_What to do_
Set down the material exactly as given, please, from its first line through the line that includes "from mathutils import Matrix, Vector".

_Supplied information_
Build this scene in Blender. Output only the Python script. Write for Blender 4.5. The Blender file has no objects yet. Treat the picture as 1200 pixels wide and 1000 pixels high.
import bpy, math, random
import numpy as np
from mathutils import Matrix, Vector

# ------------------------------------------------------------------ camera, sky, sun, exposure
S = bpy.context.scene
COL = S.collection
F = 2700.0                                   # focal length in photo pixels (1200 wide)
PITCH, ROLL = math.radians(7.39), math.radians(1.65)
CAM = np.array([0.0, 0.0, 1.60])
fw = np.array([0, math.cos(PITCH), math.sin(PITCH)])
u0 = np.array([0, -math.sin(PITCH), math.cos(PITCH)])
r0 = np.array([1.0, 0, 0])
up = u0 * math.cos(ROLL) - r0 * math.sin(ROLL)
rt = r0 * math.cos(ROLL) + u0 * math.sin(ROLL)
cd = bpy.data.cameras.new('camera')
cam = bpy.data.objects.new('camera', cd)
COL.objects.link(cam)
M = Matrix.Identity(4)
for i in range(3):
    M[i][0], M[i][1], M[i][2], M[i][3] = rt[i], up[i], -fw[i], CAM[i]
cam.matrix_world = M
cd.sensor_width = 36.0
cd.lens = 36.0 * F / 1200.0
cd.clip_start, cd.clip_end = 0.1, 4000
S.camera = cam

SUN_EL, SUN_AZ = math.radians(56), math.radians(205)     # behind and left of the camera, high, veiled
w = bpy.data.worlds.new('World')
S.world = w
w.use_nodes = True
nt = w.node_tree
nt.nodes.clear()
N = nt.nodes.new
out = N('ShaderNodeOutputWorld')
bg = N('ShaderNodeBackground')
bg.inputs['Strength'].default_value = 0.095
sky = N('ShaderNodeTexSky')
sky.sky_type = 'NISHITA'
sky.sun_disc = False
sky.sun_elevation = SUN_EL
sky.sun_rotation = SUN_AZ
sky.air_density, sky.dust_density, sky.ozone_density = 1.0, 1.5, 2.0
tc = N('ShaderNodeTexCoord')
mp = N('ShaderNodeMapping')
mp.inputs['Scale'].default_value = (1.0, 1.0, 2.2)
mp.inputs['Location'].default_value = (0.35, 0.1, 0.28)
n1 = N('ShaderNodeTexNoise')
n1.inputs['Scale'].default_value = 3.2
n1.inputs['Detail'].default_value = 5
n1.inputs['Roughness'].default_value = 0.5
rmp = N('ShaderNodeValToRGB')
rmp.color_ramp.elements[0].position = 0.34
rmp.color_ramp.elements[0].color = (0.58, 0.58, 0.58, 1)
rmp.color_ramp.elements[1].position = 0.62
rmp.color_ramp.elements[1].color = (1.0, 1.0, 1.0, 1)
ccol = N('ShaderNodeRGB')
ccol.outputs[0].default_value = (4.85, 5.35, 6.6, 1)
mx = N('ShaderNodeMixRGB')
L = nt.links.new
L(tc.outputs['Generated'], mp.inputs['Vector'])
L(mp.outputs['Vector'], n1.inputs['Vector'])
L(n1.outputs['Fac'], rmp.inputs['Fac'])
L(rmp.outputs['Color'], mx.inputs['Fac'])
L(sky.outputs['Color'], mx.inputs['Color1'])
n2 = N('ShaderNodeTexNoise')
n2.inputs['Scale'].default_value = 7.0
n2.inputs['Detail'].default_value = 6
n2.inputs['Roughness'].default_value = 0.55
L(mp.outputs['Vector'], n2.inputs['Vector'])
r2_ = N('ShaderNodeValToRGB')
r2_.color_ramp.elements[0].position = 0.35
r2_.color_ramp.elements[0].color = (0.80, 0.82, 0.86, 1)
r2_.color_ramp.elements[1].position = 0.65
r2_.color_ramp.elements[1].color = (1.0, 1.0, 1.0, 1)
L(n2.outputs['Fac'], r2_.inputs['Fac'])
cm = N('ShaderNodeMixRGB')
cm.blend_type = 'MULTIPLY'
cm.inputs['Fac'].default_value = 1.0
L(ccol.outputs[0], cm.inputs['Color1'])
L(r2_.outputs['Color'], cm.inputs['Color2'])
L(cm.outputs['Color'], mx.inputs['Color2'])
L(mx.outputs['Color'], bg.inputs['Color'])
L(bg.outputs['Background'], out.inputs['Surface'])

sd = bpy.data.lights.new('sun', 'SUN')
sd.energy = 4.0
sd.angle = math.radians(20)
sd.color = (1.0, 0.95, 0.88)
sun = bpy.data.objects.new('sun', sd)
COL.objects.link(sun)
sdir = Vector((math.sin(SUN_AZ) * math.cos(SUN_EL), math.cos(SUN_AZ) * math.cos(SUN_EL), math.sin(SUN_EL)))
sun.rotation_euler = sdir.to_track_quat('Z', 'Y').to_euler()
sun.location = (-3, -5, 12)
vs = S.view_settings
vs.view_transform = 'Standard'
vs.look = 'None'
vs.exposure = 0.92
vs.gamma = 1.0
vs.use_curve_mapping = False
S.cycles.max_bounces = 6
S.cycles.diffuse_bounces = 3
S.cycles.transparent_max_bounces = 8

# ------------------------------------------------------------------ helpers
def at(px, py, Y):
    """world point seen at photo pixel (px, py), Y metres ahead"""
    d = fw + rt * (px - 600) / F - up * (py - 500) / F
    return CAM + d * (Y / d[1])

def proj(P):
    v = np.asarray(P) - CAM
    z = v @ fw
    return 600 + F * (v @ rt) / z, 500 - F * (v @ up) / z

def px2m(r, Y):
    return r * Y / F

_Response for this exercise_
Build this scene in Blender. Output only the Python script. Write for Blender 4.5. The Blender file has no objects yet. Treat the picture as 1200 pixels wide and 1000 pixels high.
import bpy, math, random
import numpy as np
from mathutils import Matrix, Vector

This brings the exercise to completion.